# Task inputs:
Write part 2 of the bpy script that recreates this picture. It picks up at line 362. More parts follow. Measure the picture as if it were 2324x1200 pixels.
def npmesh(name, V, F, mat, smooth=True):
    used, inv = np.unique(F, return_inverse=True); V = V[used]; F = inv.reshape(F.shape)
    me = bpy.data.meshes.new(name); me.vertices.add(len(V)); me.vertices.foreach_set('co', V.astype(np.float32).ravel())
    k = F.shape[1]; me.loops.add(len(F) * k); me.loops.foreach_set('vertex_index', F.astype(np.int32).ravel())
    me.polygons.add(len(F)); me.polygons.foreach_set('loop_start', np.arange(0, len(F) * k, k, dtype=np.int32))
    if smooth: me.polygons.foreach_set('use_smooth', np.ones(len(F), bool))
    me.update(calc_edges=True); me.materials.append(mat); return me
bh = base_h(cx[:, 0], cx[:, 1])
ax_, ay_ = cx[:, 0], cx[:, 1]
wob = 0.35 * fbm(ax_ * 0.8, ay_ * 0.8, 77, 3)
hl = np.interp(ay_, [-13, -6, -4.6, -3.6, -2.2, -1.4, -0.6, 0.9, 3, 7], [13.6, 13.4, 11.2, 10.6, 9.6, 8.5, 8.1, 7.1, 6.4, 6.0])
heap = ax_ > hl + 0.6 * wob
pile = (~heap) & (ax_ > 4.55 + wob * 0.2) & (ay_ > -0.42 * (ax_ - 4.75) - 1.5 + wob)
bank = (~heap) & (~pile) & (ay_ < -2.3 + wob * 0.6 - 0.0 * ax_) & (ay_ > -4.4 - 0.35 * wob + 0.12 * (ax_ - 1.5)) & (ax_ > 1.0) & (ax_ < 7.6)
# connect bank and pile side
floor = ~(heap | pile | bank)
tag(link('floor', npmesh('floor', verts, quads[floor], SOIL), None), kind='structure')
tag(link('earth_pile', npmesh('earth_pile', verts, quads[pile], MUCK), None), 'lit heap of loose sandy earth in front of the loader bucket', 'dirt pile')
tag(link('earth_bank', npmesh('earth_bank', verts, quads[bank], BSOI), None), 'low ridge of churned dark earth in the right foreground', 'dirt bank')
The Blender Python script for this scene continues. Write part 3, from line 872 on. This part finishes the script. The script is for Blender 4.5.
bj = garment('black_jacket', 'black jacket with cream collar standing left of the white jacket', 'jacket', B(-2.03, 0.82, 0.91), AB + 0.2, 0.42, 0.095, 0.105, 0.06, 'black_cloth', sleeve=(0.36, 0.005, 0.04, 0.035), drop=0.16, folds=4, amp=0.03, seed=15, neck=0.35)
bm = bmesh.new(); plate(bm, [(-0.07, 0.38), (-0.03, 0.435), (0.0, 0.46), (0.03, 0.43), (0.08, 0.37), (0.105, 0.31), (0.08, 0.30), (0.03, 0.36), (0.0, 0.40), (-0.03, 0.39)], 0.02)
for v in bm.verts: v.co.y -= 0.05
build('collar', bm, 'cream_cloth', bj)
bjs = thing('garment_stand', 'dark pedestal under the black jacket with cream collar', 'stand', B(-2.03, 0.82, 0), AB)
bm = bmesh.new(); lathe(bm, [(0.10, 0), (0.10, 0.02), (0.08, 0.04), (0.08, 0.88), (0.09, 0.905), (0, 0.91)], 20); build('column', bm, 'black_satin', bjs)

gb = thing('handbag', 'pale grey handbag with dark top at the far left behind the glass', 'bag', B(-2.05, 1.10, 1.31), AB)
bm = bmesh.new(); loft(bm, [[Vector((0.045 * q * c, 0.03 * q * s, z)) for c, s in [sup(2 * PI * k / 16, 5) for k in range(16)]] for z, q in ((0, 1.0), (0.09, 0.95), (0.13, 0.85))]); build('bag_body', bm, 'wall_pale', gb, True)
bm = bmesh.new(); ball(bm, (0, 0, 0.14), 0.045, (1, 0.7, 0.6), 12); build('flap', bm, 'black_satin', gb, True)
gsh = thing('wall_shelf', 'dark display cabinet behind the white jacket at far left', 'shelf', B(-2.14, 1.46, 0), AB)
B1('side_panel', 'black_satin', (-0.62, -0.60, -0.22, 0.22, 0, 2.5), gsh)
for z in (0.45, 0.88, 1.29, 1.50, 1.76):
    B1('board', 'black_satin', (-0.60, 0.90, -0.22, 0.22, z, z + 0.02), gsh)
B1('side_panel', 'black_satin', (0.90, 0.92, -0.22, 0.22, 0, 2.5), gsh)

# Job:
Write out all the entries exactly.

# Answer to the exercise:
Write part 2 of the bpy script that recreates this picture. It picks up at line 362. More parts follow. Measure the picture as if it were 2324x1200 pixels.
def npmesh(name, V, F, mat, smooth=True):
    used, inv = np.unique(F, return_inverse=True); V = V[used]; F = inv.reshape(F.shape)
    me = bpy.data.meshes.new(name); me.vertices.add(len(V)); me.vertices.foreach_set('co', V.astype(np.float32).ravel())
    k = F.shape[1]; me.loops.add(len(F) * k); me.loops.foreach_set('vertex_index', F.astype(np.int32).ravel())
    me.polygons.add(len(F)); me.polygons.foreach_set('loop_start', np.arange(0, len(F) * k, k, dtype=np.int32))
    if smooth: me.polygons.foreach_set('use_smooth', np.ones(len(F), bool))
    me.update(calc_edges=True); me.materials.append(mat); return me
bh = base_h(cx[:, 0], cx[:, 1])
ax_, ay_ = cx[:, 0], cx[:, 1]
wob = 0.35 * fbm(ax_ * 0.8, ay_ * 0.8, 77, 3)
hl = np.interp(ay_, [-13, -6, -4.6, -3.6, -2.2, -1.4, -0.6, 0.9, 3, 7], [13.6, 13.4, 11.2, 10.6, 9.6, 8.5, 8.1, 7.1, 6.4, 6.0])
heap = ax_ > hl + 0.6 * wob
pile = (~heap) & (ax_ > 4.55 + wob * 0.2) & (ay_ > -0.42 * (ax_ - 4.75) - 1.5 + wob)
bank = (~heap) & (~pile) & (ay_ < -2.3 + wob * 0.6 - 0.0 * ax_) & (ay_ > -4.4 - 0.35 * wob + 0.12 * (ax_ - 1.5)) & (ax_ > 1.0) & (ax_ < 7.6)
# connect bank and pile side
floor = ~(heap | pile | bank)
tag(link('floor', npmesh('floor', verts, quads[floor], SOIL), None), kind='structure')
tag(link('earth_pile', npmesh('earth_pile', verts, quads[pile], MUCK), None), 'lit heap of loose sandy earth in front of the loader bucket', 'dirt pile')
tag(link('earth_bank', npmesh('earth_bank', verts, quads[bank], BSOI), None), 'low ridge of churned dark earth in the right foreground', 'dirt bank')
The Blender Python script for this scene continues. Write part 3, from line 872 on. This part finishes the script. The script is for Blender 4.5.
bj = garment('black_jacket', 'black jacket with cream collar standing left of the white jacket', 'jacket', B(-2.03, 0.82, 0.91), AB + 0.2, 0.42, 0.095, 0.105, 0.06, 'black_cloth', sleeve=(0.36, 0.005, 0.04, 0.035), drop=0.16, folds=4, amp=0.03, seed=15, neck=0.35)
bm = bmesh.new(); plate(bm, [(-0.07, 0.38), (-0.03, 0.435), (0.0, 0.46), (0.03, 0.43), (0.08, 0.37), (0.105, 0.31), (0.08, 0.30), (0.03, 0.36), (0.0, 0.40), (-0.03, 0.39)], 0.02)
for v in bm.verts: v.co.y -= 0.05
build('collar', bm, 'cream_cloth', bj)
bjs = thing('garment_stand', 'dark pedestal under the black jacket with cream collar', 'stand', B(-2.03, 0.82, 0), AB)
bm = bmesh.new(); lathe(bm, [(0.10, 0), (0.10, 0.02), (0.08, 0.04), (0.08, 0.88), (0.09, 0.905), (0, 0.91)], 20); build('column', bm, 'black_satin', bjs)

gb = thing('handbag', 'pale grey handbag with dark top at the far left behind the glass', 'bag', B(-2.05, 1.10, 1.31), AB)
bm = bmesh.new(); loft(bm, [[Vector((0.045 * q * c, 0.03 * q * s, z)) for c, s in [sup(2 * PI * k / 16, 5) for k in range(16)]] for z, q in ((0, 1.0), (0.09, 0.95), (0.13, 0.85))]); build('bag_body', bm, 'wall_pale', gb, True)
bm = bmesh.new(); ball(bm, (0, 0, 0.14), 0.045, (1, 0.7, 0.6), 12); build('flap', bm, 'black_satin', gb, True)
gsh = thing('wall_shelf', 'dark display cabinet behind the white jacket at far left', 'shelf', B(-2.14, 1.46, 0), AB)
B1('side_panel', 'black_satin', (-0.62, -0.60, -0.22, 0.22, 0, 2.5), gsh)
for z in (0.45, 0.88, 1.29, 1.50, 1.76):
    B1('board', 'black_satin', (-0.60, 0.90, -0.22, 0.22, z, z + 0.02), gsh)
B1('side_panel', 'black_satin', (0.90, 0.92, -0.22, 0.22, 0, 2.5), gsh)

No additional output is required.